Monday, May 18, 2009

The Shack Part 3

One of the disturbing features of The Shack is William Young’s attitude toward Scripture. Revealed Scripture apparently is too confining when it comes to the knowledge of the Holy. In fact, one has the impression that Young thinks that the Scriptures are untrustworthy. Note this observation from the narrator:

In seminary he had been taught that God had completely stopped any overt communication with moderns, preferring them only to listen and follow sacred Scripture, properly interpreted of course. God’s voice had been reduced to paper, and even that paper had to be moderated and deciphered by the proper authorities and intellects. It seemed that direct communication with God was something exclusively for the ancients and uncivilized, while Westerners’ access to God was mediated and controlled by the intelligentsia.

I doubt that even those of a more charismatic persuasion would be comfortable with sidelining the Bible, as Young appears to do. History informs us that the heart of the Reformation was to take the Bible out of the hands of the “proper authorities” and place it into the hands of the plow boy and blacksmith.

Young does not completely disavow Scripture. He acknowledges that it may provide some information about God, but apparently religious people have gotten it all wrong. The Holy Spirit character, named Sarayu, says;

My ability to communicate is limitless, living and transforming, and will always be tuned to Papa’s (Young’s name for God) goodness and love. And you will hear me and see me in the Bible in fresh ways. Just don’t look for rules and principles; look for relationship – a way of coming to be with us.

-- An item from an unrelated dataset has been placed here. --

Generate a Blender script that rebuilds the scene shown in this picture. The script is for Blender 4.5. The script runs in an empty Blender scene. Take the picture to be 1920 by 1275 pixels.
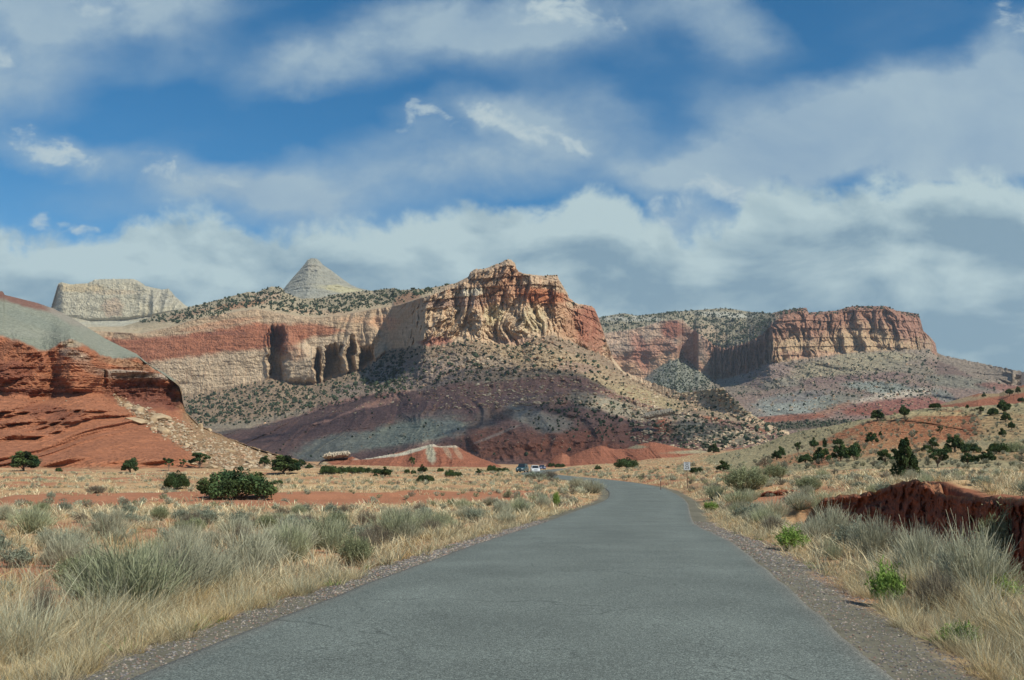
import bpy, bmesh, math, random
import numpy as np
R = math.radians
rng = np.random.default_rng(7)
random.seed(7)
scene = bpy.context.scene
COL = scene.collection
# ------------------------------------------------------------------ camera model
PITCH = R(7.07); F = 1900.0; EYE = 1.7
CP, SP = math.cos(PITCH), math.sin(PITCH)
DES = .21
SUN_AZ, SUN_EL = R(131), R(45)
def raydir(x, y):
    a = (np.asarray(x, float)-960)/F; b = (637.5-np.asarray(y, float))/F
    return a, CP-SP*b, SP+CP*b
def unproj(x, y, D):
    a, dy, dz = raydir(x, y)
    t = np.asarray(D, float)/dy
    return a*t, D+0*t, EYE+dz*t
def lin(c):
    c = np.asarray(c, float); c = c*(1-DES)+c.mean()*DES; c = c/255.0
    return np.where(c <= 0.04045, c/12.92, ((c+0.055)/1.055)**2.4)
# ------------------------------------------------------------------ noise
_perm = np.random.default_rng(3).permutation(256).astype(np.int64)
_perm = np.concatenate([_perm, _perm, _perm])
_g = np.random.default_rng(4).normal(size=(256, 3)); _g /= np.linalg.norm(_g, axis=1)[:, None]
def perlin(x, y, z=0.0):
    x, y, z = np.broadcast_arrays(np.asarray(x, float), np.asarray(y, float), np.asarray(z, float))
    xi = np.floor(x).astype(np.int64); yi = np.floor(y).astype(np.int64); zi = np.floor(z).astype(np.int64)
    xf, yf, zf = x-xi, y-yi, z-zi
    xi &= 255; yi &= 255; zi &= 255
    u = xf*xf*xf*(xf*(xf*6-15)+10); v = yf*yf*yf*(yf*(yf*6-15)+10); w = zf*zf*zf*(zf*(zf*6-15)+10)
    def gr(a, b, c, dx, dy, dz):
        h = _perm[_perm[_perm[a]+b]+c]
        g = _g[h]
        return g[..., 0]*dx+g[..., 1]*dy+g[..., 2]*dz
    x1 = (xi+1) & 255; y1 = (yi+1) & 255; z1 = (zi+1) & 255
    a0 = gr(xi, yi, zi, xf, yf, zf); a1 = gr(x1, yi, zi, xf-1, yf, zf)
    b0 = gr(xi, y1, zi, xf, yf-1, zf); b1 = gr(x1, y1, zi, xf-1, yf-1, zf)
    c0 = gr(xi, yi, z1, xf, yf, zf-1); c1 = gr(x1, yi, z1, xf-1, yf, zf-1)
    d0 = gr(xi, y1, z1, xf, yf-1, zf-1); d1 = gr(x1, y1, z1, xf-1, yf-1, zf-1)
    r0 = (a0+u*(a1-a0)); r1 = (b0+u*(b1-b0)); r2 = (c0+u*(c1-c0)); r3 = (d0+u*(d1-d0))
    r0 = r0+v*(r1-r0); r2 = r2+v*(r3-r2)
    return (r0+w*(r2-r0))*1.5
def fbm(x, y, z=0.0, o=4, g=0.5):
    s = 0; a = 1; t = 0
    for i in range(o):
        s = s+a*perlin(np.asarray(x)*2**i+i*17.3, np.asarray(y)*2**i+i*5.1, np.asarray(z)*2**i); t += a; a *= g
    return s/t
def ridged(x, y, z=0.0, o=3, g=0.5):
    s = 0; a = 1; t = 0
    for i in range(o):
        s = s+a*(1-2*np.abs(perlin(np.asarray(x)*2**i+i*9.7, np.asarray(y)*2**i+i*3.3, np.asarray(z)*2**i))); t += a; a *= g
    return s/t
def sstep(a, b, x):
    t = np.clip((np.asarray(x, float)-a)/(b-a), 0, 1); return t*t*(3-2*t)
def pls(pts, w=30):
    f = pl(pts)
    return lambda x: sum(f(np.asarray(x)+o*w) for o in (-1, -.66, -.33, 0, .33, .66, 1))/7
def pl(pts):
    pts = sorted(pts); xs = [p[0] for p in pts]; ys = [p[1] for p in pts]
    return lambda x: np.interp(x, xs, ys)
# ------------------------------------------------------------------ tagging / mesh helpers
def tag(o, label=None, cat=None, group=None, kind=None):
    if label: o['label'] = label
    if cat: o['category'] = cat
    if group: o['group'] = group
    if kind: o['kind'] = kind
    return o
def mesh_np(name, V, Fc, mat=None, col=None, smooth=False):
    V = np.asarray(V, np.float32).reshape(-1, 3); Fc = np.asarray(Fc, np.int32); n = Fc.shape[1]
    me = bpy.data.meshes.new(name)
    me.vertices.add(len(V)); me.vertices.foreach_set('co', V.ravel())
    me.loops.add(Fc.size); me.loops.foreach_set('vertex_index', Fc.ravel())
    me.polygons.add(len(Fc)); me.polygons.foreach_set('loop_start', np.arange(0, Fc.size, n, dtype=np.int32))
    me.polygons.foreach_set('use_smooth', np.full(len(Fc), smooth))
    if col is not None:
        at = me.color_attributes.new('col', 'FLOAT_COLOR', 'POINT')
        c = np.ones((len(V), 4), np.float32); c[:, :3] = col
        at.data.foreach_set('color', c.ravel())
    if mat: me.materials.append(mat)
    me.update(); me.validate()
    return me
def link(name, me, parent=None):
    o = bpy.data.objects.new(name, me); COL.objects.link(o)
    if parent: o.parent = parent
    return o
def empty(name, loc, rz=0, sc=1.0):
    o = bpy.data.objects.new(name, None); COL.objects.link(o)
    o.location = loc; o.rotation_euler = (0, 0, rz); o.scale = (sc,)*3 if np.isscalar(sc) else sc
    o.empty_display_size = 0.3
    return o
# ------------------------------------------------------------------ materials
def newmat(name):
    m = bpy.data.materials.new(name); m.use_nodes = True
    nt = m.node_tree; b = nt.nodes['Principled BSDF']
    return m, nt, b
def N(nt, t, **kw):
    n = nt.nodes.new(t)
    for k, v in kw.items(): setattr(n, k, v)
    return n
def rock_mat(name, scale, amp=0.35, bump=0.6, bdist=1.0, stretch=(1, 1, 1)):
    m, nt, b = newmat(name); L = nt.links.new
    at = N(nt, 'ShaderNodeAttribute', attribute_name='col')
    tc = N(nt, 'ShaderNodeTexCoord'); mp = N(nt, 'ShaderNodeMapping'); mp.inputs['Scale'].default_value = stretch
    L(tc.outputs['Object'], mp.inputs[0])
    n1 = N(nt, 'ShaderNodeTexNoise'); n1.inputs['Scale'].default_value = scale; n1.inputs['Detail'].default_value = 6; n1.inputs['Roughness'].default_value = .65
    n2 = N(nt, 'ShaderNodeTexVoronoi'); n2.inputs['Scale'].default_value = scale*1.7
    L(mp.outputs[0], n1.inputs[0]); L(mp.outputs[0], n2.inputs['Vector'])
    mr = N(nt, 'ShaderNodeMapRange'); mr.inputs[1].default_value = .3; mr.inputs[2].default_value = .7
    mr.inputs[3].default_value = 1-amp; mr.inputs[4].default_value = 1+amp
    L(n1.outputs[0], mr.inputs[0])
    mul = N(nt, 'ShaderNodeVectorMath', operation='SCALE'); L(at.outputs['Color'], mul.inputs[0]); L(mr.outputs[0], mul.inputs['Scale'])
    L(mul.outputs[0], b.inputs['Base Color'])
    ad = N(nt, 'ShaderNodeMath', operation='ADD'); L(n1.outputs[0], ad.inputs[0])
    m2 = N(nt, 'ShaderNodeMath', operation='MULTIPLY'); m2.inputs[1].default_value = .35; L(n2.outputs['Distance'], m2.inputs[0]); L(m2.outputs[0], ad.inputs[1])
    bp = N(nt, 'ShaderNodeBump'); bp.inputs['Strength'].default_value = bump; bp.inputs['Distance'].default_value = bdist
    L(ad.outputs[0], bp.inputs['Height']); L(bp.outputs[0], b.inputs['Normal'])
    b.inputs['Roughness'].default_value = .95; b.inputs['Specular IOR Level'].default_value = .1
    return m
def plant_mat(name, trans=.25, var=.18, base=None):
    m, nt, b = newmat(name); L = nt.links.new
    out = [n for n in nt.nodes if n.type == 'OUTPUT_MATERIAL'][0]
    oi = N(nt, 'ShaderNodeObjectInfo'); hs = N(nt, 'ShaderNodeHueSaturation')
    if base is None:
        at = N(nt, 'ShaderNodeAttribute', attribute_name='col'); L(at.outputs['Color'], hs.inputs['Color'])
    else: hs.inputs['Color'].default_value = (*base, 1)
    mr = N(nt, 'ShaderNodeMapRange'); mr.inputs[3].default_value = 1-var; mr.inputs[4].default_value = 1+var
    L(oi.outputs['Random'], mr.inputs[0]); L(mr.outputs[0], hs.inputs['Value'])
    d = b; b.inputs['Roughness'].default_value = .85; b.inputs['Specular IOR Level'].default_value = .15
    L(hs.outputs[0], b.inputs['Base Color'])
    tr = N(nt, 'ShaderNodeBsdfTranslucent'); L(hs.outputs[0], tr.inputs['Color'])
    mx = N(nt, 'ShaderNodeMixShader'); mx.inputs[0].default_value = trans
    L(b.outputs[0], mx.inputs[1]); L(tr.outputs[0], mx.inputs[2]); L(mx.outputs[0], out.inputs[0])
    return m
def simple(name, c, rough=.6, metal=0, spec=.5, coat=0, noise=0):
    m, nt, b = newmat(name); b.inputs['Base Color'].default_value = (*c, 1)
    b.inputs['Roughness'].default_value = rough; b.inputs['Metallic'].default_value = metal
    b.inputs['Specular IOR Level'].default_value = spec; b.inputs['Coat Weight'].default_value = coat
    if noise:
        n = N(nt, 'ShaderNodeTexNoise'); n.inputs['Scale'].default_value = 6; n.inputs['Detail'].default_value = 4
        cr = N(nt, 'ShaderNodeValToRGB'); cr.color_ramp.elements[0].color = (*[v*(1-noise) for v in c], 1); cr.color_ramp.elements[1].color = (*[min(1, v*(1+noise)) for v in c], 1)
        cr.color_ramp.elements[0].position = .35; cr.color_ramp.elements[1].position = .65
        nt.links.new(n.outputs[0], cr.inputs[0]); nt.links.new(cr.outputs[0], b.inputs['Base Color'])
    return m
M_far = rock_mat('rock_far', .07, .30, 1, 12, (1, 1, 1.0))
M_mid = rock_mat('rock_mid', .16, .32, .9, 4.5, (1, 1, .9))
M_near = rock_mat('rock_near', .5, .28, 1, 1.6, (1, 1, 2.0))
M_bank = rock_mat('rock_bank', 2.2, .45, 1, .35, (1, 1, 1))
M_stone = rock_mat('stone', .8, .25, .5, .3)
M_gravel = rock_mat('gravel', 40, .2, .3, .01)
M_plant = plant_mat('dry_plant', .22)
M_leaf = plant_mat('juniper_leaf', .12, .22)
M_fardot = plant_mat('far_leaf', .05, 0)
M_bark = simple('bark', (.16, .12, .09), .95, noise=.4, spec=.1)

# ------------------------------------------------------------------ colour helpers
KA = 1.02*np.array([1.0, 1.0, .93])
def bandcol(X, Y, bands, wob, soft=2.0):
    """bands: [(line fn or None, rgb, softness)], from top down"""
    c = np.zeros(X.shape+(3,)); c[:] = lin(bands[0][1])
    for b in bands[1:]:
        s = b[2] if len(b) > 2 else soft
        w = sstep(-s, s, Y+wob-b[0](X))[..., None]
        c = c*(1-w)+lin(b[1])*w
    return c
def patch(c, X, Y, nz, items):
    for (cx, cy, rx, ry, ang, rgb, st) in items:
        ca, sa = math.cos(R(ang)), math.sin(R(ang))
        dx = X-cx; dy = Y-cy
        u = (dx*ca+dy*sa)/rx; v = (-dx*sa+dy*ca)/ry
        w = (sstep(1.25, .7, np.sqrt(u*u+v*v)+nz*.55)*st)[..., None]
        c = c*(1-w)+lin(rgb)*w
    return c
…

Jesus tells us in John 16:13 that the Holy Spirit will not speak of Himself, but will exalt the Savior. And further:

The Bible doesn’t teach you to follow rules. It is a picture of Jesus.

While it the case that Christ is the theme of Scripture, it does not follow that with one stroke we can dismiss propositional truth. Are the Ten Commandments irrelevant? Can we ignore those “rules” and opt for the relationship with God that the rules are pointing to? I would love to see how this works if someone “stole” William Young’s ideas by plagiarizing his book and violating the copyright. I think that “Thou shalt not steal” may become amazingly relevant.

Why is The Shack so popular? Is it because it’s new, controversial, and heart warming? Let’s hope this is the reason. Let’s hope that it is not because those who profess to know God are tired of the Bible, of sound doctrine, of objective truth.